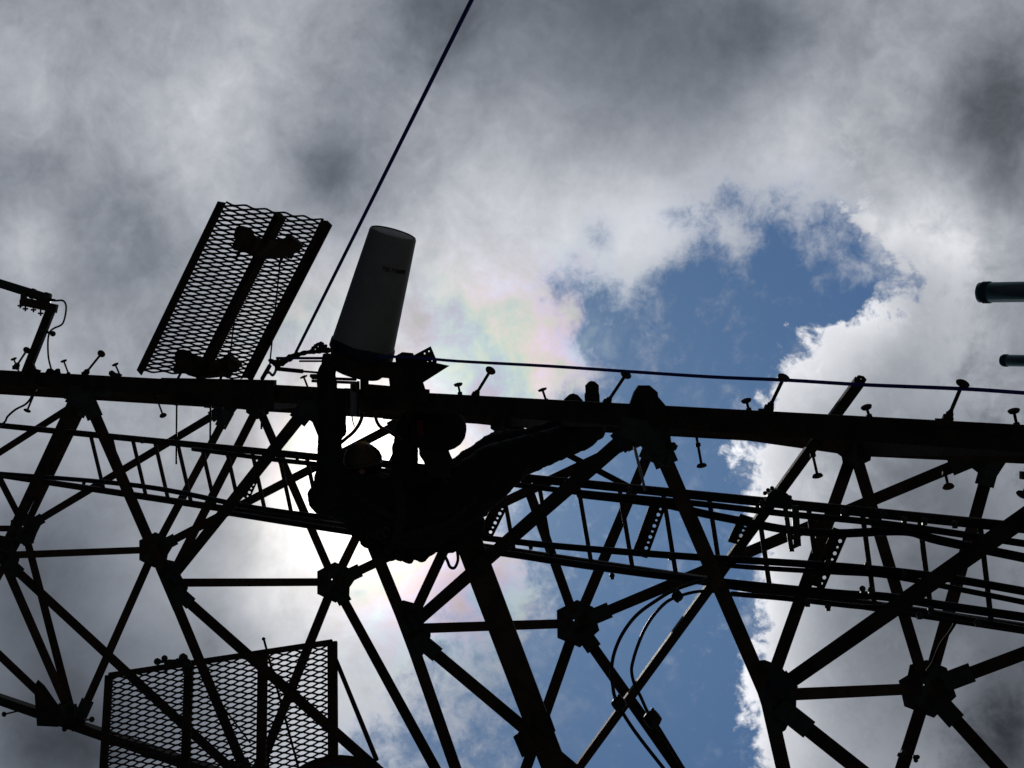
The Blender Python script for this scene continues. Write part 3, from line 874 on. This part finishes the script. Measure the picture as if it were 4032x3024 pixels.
tube(bm, spline([P(x, y, -.09) for x, y in ((1062, 1420), (1085, 1430), (1110, 1428), (1140, 1410), (1170, 1398), (1205, 1388), (1250, 1384), (1300, 1380))], 6), [.010, .022, .026, .024, .02, .022, .026, .028, .03, .03, .032, .03, .028, .026, .026, .024, .022, .03, .034, .034, .03, .028, .024, .02, .018, .018, .018, .018, .018, .018, .018, .018, .018, .018, .018, .018, .018, .018, .018, .018, .018, .018, .018], 8, .2)
tube(bm, spline([P(x, y, -.09) for x, y in ((1225, 1385), (1234, 1370), (1248, 1358), (1262, 1352), (1274, 1360), (1284, 1376))], 5), .014, 8, .3)
for i in range(9):
    ball(bm, P(1255 + random.uniform(-8, 38), 1366 + random.uniform(-6, 14), -.09), random.uniform(.012, .022), 8)
obj('webbing', bm, 'web', sl_)
bm = NB()
tube(bm, spline([P(x, y, -.09) for x, y in ((1075, 1430), (1060, 1420), (1066, 1416), (1088, 1424))], 5), .009, 8)
tube(bm, spline([P(x, y, -.09) for x, y in ((1086, 1440), (1086, 1458), (1074, 1478), (1060, 1466), (1050, 1470))], 5), .011, 8)
obj('hook', bm, 'metal', sl_)
bm = NB()
rod(bm, P(1090, 1452, -.08), P(1190, 1462, -.08), .018); rod(bm, P(1190, 1462, -.08), P(1290, 1470, -.08), .009)
rod(bm, P(1180, 1422, -.08), P(1290, 1422, -.08), .008)
obj('tag_strap', bm, 'web', sl_)

# ------------------------------------------------------------------ side antenna at the upper left
sa = thing('pipe_antenna', 'slim tube antenna on a bent arm with a looping cable at the left edge', 'antenna', P(120, 1440))
bm = NB(); zc = zl(150) - .15
a, b = atz(-420, 985, zc + .3), atz(198, 1178, zc)
axx = (b - a).normalized(); Lb = (b - a).length
lathe(bm, a, axx, [(0, .04), (Lb - .22, .045), (Lb - .21, .053), (Lb - .18, .053), (Lb - .175, .046), (Lb - .07, .046), (Lb - .065, .056), (Lb - .01, .056), (Lb, .03)], 20)
obj('tube', bm, 'galv', sa, False)
bm = NB()
a, b = atz(84, 1186, zc), atz(224, 1216, zc); ax2 = (b - a).normalized(); w = perp(ax2, view)
beam(bm, a, b, w * .085, view * .07)
for x in (96, 160): beam(bm, atz(x, 1150, zc), atz(x - 6, 1200, zc), CR * .05, view * .06)
obj('saddle', bm, 'steel', sa)
bm = NB()
a, b = atz(206, 1206, zc), P(106, 1460, 0); beam(bm, a, b, CR * .085, view * .085)
plate(bm, [P(x, y, 0) for x, y in ((92, 1452), (122, 1405), (130, 1425), (140, 1452), (160, 1458), (150, 1475), (80, 1475))], .06, (), view)
obj('bent_arm', bm, 'steel', sa)
for x, y in ((80, 1192), (100, 1204), (132, 1208), (160, 1222)):
    bm = NB()
    c = atz(x, y, zc); rod(bm, c + CU * .03, c - CU * .055 + CR * .0, .009); beam(bm, c - CU * .03 - CR * .025, c - CU * .03 + CR * .025, CU * .018, view * .02)
    obj('u_bolt', bm, 'galv', sa)
bm = NB()
rod(bm, atz(156, 1296, zc), atz(214, 1318, zc), .014); ball(bm, atz(208, 1314, zc), .03, 8)
obj('cable_clip', bm, 'galv', sa)
bm = NB()
tube(bm, spline([atz(x, y, zc) for x, y in ((196, 1179), (215, 1184), (245, 1183), (258, 1196), (260, 1222), (252, 1262), (240, 1280), (212, 1293), (196, 1308), (189, 1340), (190, 1400), (198, 1440), (206, 1466))], 6), .0095, 8)
rod(bm, atz(194, 1180, zc), atz(218, 1182, zc), .018, 10, .011)
obj('jumper_cable', bm, 'cable', sa, True)
bm = NB()
for i in range(26): ball(bm, P(208 + random.uniform(-24, 24), 1464 + random.uniform(-8, 8), -.02), random.uniform(.012, .022), 7)
obj('cable_knot', bm, 'cable', sa)
cable([P(x, y, .05) for x, y in ((135, 1530), (122, 1566), (100, 1592), (62, 1612), (30, 1640), (18, 1662), (-20, 1690))], .011, 'thin cable curving under the near leg at the left edge', 'jumper_cable')
bm = NB()
for (x, y) in ((440, 1470), (452, 1478), (466, 1480), (446, 1484)): ball(bm, P(x, y, 0), .03, 8)
part('earth_clamp', bm, 'galv')

# ------------------------------------------------------------------ two whip antennas on poles at the right
def whip(x, y, dpx, zdep, label):
    c = atz(x, y, zdep); r = px(dpx, zdep) / 2
    t = thing('whip_antenna', label, 'antenna', (c.x, c.y, 0), 'upright whip antennas at the right edge')
    bm = NB(); lathe(bm, V((c.x, c.y, c.z - 2.2)), V((0, 0, 1)), [(0, r), (2.19, r)], 28); obj('tube', bm, 'fibre', t, True)
    bm = NB(); lathe(bm, V((c.x, c.y, c.z - r * 1.35)), V((0, 0, 1)), [(0, r * 1.05), (r * .1, r * 1.09), (r * .75, r * 1.09), (r * .95, r * 1.0), (r * 1.25, r * .85), (r * 1.35, r * .5)], 28); obj('end_cap', bm, 'fibre', t)
    bm = NB(); lathe(bm, V((c.x, c.y, 0)), V((0, 0, 1)), [(0, .12), (.02, .12), (.021, r * 1.15), (max(.1, c.z - 2.05), r * 1.15)], 20); obj('mast', bm, 'galv', t)
whip(3852, 1152, 80, 8.4, 'thicker of two round-capped whip antennas poking in from the right edge')
whip(3941, 1419, 46, 8.6, 'thinner of two whip antennas at the right edge, nearest the haul line')

# ------------------------------------------------------------------ the climbing worker
def cap(bm, a, b, ra, rb, k=14):            # tapered capsule
    ax = (b - a); L = ax.length; ax = ax.normalized()
    prof = []
    for i in range(6): t = pi / 2 * i / 5; prof.append((-ra * cos(t), ra * sin(t)))
    for i in range(6): t = pi / 2 * i / 5; prof.append((L + rb * sin(t), rb * cos(t)))
    lathe(bm, a, ax, prof, k)
def fused(name, bm, m, parent, vox=.014, smooth=4, wrinkle=0.0, wscale=.09):
    o = obj(name, bm, m, parent, True)
    r = o.modifiers.new('fuse', 'REMESH'); r.mode = 'VOXEL'; r.voxel_size = vox; r.use_smooth_shade = True
    if smooth:
        s = o.modifiers.new('soften', 'SMOOTH'); s.factor = .5; s.iterations = smooth
    if wrinkle:
        tx = bpy.data.textures.new(name + '_folds', 'CLOUDS'); tx.noise_scale = wscale; tx.noise_depth = 3
        d = o.modifiers.new('folds', 'DISPLACE'); d.texture = tx; d.strength = wrinkle; d.mid_level = .5; d.texture_coords = 'GLOBAL'
    return o
def Q(x, y, o=0.0): return atz(x, y, zl(1500) + o)
def chain(bm, lst, o=None):                 # (x, y, off, radius in px)
    z = zl(1500)
    for (x0, y0, o0, r0_), (x1, y1, o1, r1_) in zip(lst, lst[1:]):
        cap(bm, Q(x0, y0, o0), Q(x1, y1, o1), px(r0_, z + o0), px(r1_, z + o1))
bm = NB()
# torso: hips, waist, chest, shoulders
chain(bm, [(1760, 2010, .10, 105), (1620, 2010, .08, 112), (1480, 1985, .02, 125), (1370, 1940, -.05, 100)])
chain(bm, [(1700, 2060, .25, 100), (1560, 2050, .22, 110), (1440, 2000, .2, 105)])
chain(bm, [(1700, 2060, -.05, 95), (1560, 2060, -.05, 105), (1400, 1995, -.08, 70)])
chain(bm, [(1330, 1920, -.12, 75), (1280, 1960, -.10, 70), (1400, 2000, .1, 70)])
# neck and head bowed to the work
chain(bm, [(1400, 1900, .03, 55), (1420, 1850, .03, 50)])
chain(bm, [(1428, 1822, .02, 58), (1440, 1805, .02, 60)])
chain(bm, [(1478, 1822, .02, 30), (1490, 1800, .02, 14)])   # jaw and nose
chain(bm, [(1478, 1800, .02, 14), (1496, 1796, .02, 9)])
# raised near arm
chain(bm, [(1300, 1930, -.22, 68), (1300, 1800, -.24, 50), (1296, 1660, -.24, 44), (1288, 1520, -.22, 40), (1286, 1460, -.2, 36)])
chain(bm, [(1340, 1560, -.22, 10), (1332, 1600, -.22, 30), (1340, 1700, -.22, 26)])
# second arm, elbow low, forearm up to the mount
chain(bm, [(1450, 1950, .1, 68), (1540, 1975, .1, 56), (1594, 1930, .06, 58), (1594, 1800, .02, 53), (1598, 1690, .0, 44)])
# near leg: thigh, knee, shin
chain(bm, [(1750, 2010, -.08, 105), (1900, 1930, -.08, 82), (2020, 1830, -.04, 70)])
chain(bm, [(1780, 1960, .0, 108), (1950, 1832, .0, 90), (2120, 1774, .06, 72), (2285, 1716, .16, 60), (2335, 1690, .2, 52), (2335, 1650, .22, 40)])
# far leg with the raised knee
chain(bm, [(1740, 1960, .28, 90), (1860, 1830, .30, 68), (1956, 1756, .30, 58), (2090, 1735, .3, 52), (2230, 1690, .28, 48), (2250, 1630, .26, 38)])
body = fused('person', bm, 'jacket', None, .013, 5, .03, .07)
tag(body, 'worker in dark clothes leaning back in a harness, one arm raised to the radome', 'person')
def bpart(name, bm, m, **kw): return obj(name, bm, m, body, **kw)
# helmet
bm = NB(); hc = Q(1424, 1812, .02)
hup = (Q(1412, 1740, .0) - hc).normalized()
ball(bm, hc, px(73, zl(1500)), 24)
for v in bm.verts:
    q = v.co - hc; s = q.dot(hup)
    if s < -.02: v.co -= hup * (s + .02)
obj_h = bpart('helmet', bm, 'helmet', smooth=True)
bm = NB(); ux = perp(hup, view); uy = hup.cross(ux)
lathe(bm, hc - hup * .035, hup, [(0, .155), (.006, .165), (.02, .150), (.022, .13)], 28); obj('brim', bm, 'helmet', obj_h)
for x, y, mm in ((1416, 1736, 'orange'), (1436, 1737, 'rim_sticker')):
    bm = NB(); lathe(bm, Q(x, y + 5, -.08), (Q(x, y - 8, -.09) - Q(x, y, -.06)), [(0, .016), (.004, .015)], 10); obj('sticker', bm, mm, obj_h)
bm = NB(); ball(bm, Q(1424, 1858, -.10), .03, 10); obj('ear', bm, 'skin', body, True)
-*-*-
Show each line of the listing that holds the string "from".

The Blender Python script for this scene continues. Write part 3, from line 874 on. This part finishes the script. Measure the picture as if it were 4032x3024 pixels.
whip(3852, 1152, 80, 8.4, 'thicker of two round-capped whip antennas poking in from the right edge')